Du Plessis’ comments come after Australia captain Steve Smith and opener Cameron Bancroft admitted that they had attempted to alter the condition of the ball on the third day of the third Test against the Proteas in Cape Town.

As a result of their actions, Smith was banned for one Test and fined 100 percent of his match fee, while Bancroft was docked 75 percent of his match fee and handed three demerit points.

As for the ‘mintgate’ incident, it occurred when South Africa toured Australia in 2016. During the second Test in Hobart, Du Plessis was seen sucking on a mint and using the saliva in his mouth to shine the ball.

The sparked a major controversy and the International Cricket Council (ICC) eventually fined him 100 percent of his match fee for attempting to illegally change the condition of the ball.

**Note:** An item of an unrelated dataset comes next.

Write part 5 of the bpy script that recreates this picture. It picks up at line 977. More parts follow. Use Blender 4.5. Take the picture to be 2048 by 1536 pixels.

When asked if the ball tampering incident was worse than the ‘mintgate’ scandal, Du Plessis was quoted by Sport24 as saying: “For me, yes. Ball shining versus ball tampering are two very different situations and one is much more serious than the other.

“It’s so difficult to say which is right and which is wrong. I think he is trying to take responsibility, so there is right in that. But there is also right in people being responsible for their own actions.”

However, Du Plessis admitted that he knows what Smith is going through as he experienced the same kind of treatment back in 2016.

“I can understand it’s a really tough time for him to be in right now,” Du Plessis said. “The situation that I was in was really difficult for me as well because people were attacking me and my personality and character. I felt it was wrong and not fair. I don’t know how he feels about his own personal situation but I can imagine it’s a very tough time.”

Despite this, Du Plessis hinted that he doesn’t think all the reaction to the ball tampering incident has been blown out of proportion.

“When I was in Australia it felt like the same,” he said. “I was being followed everywhere I went, so the media for me looked the same as what it does now.”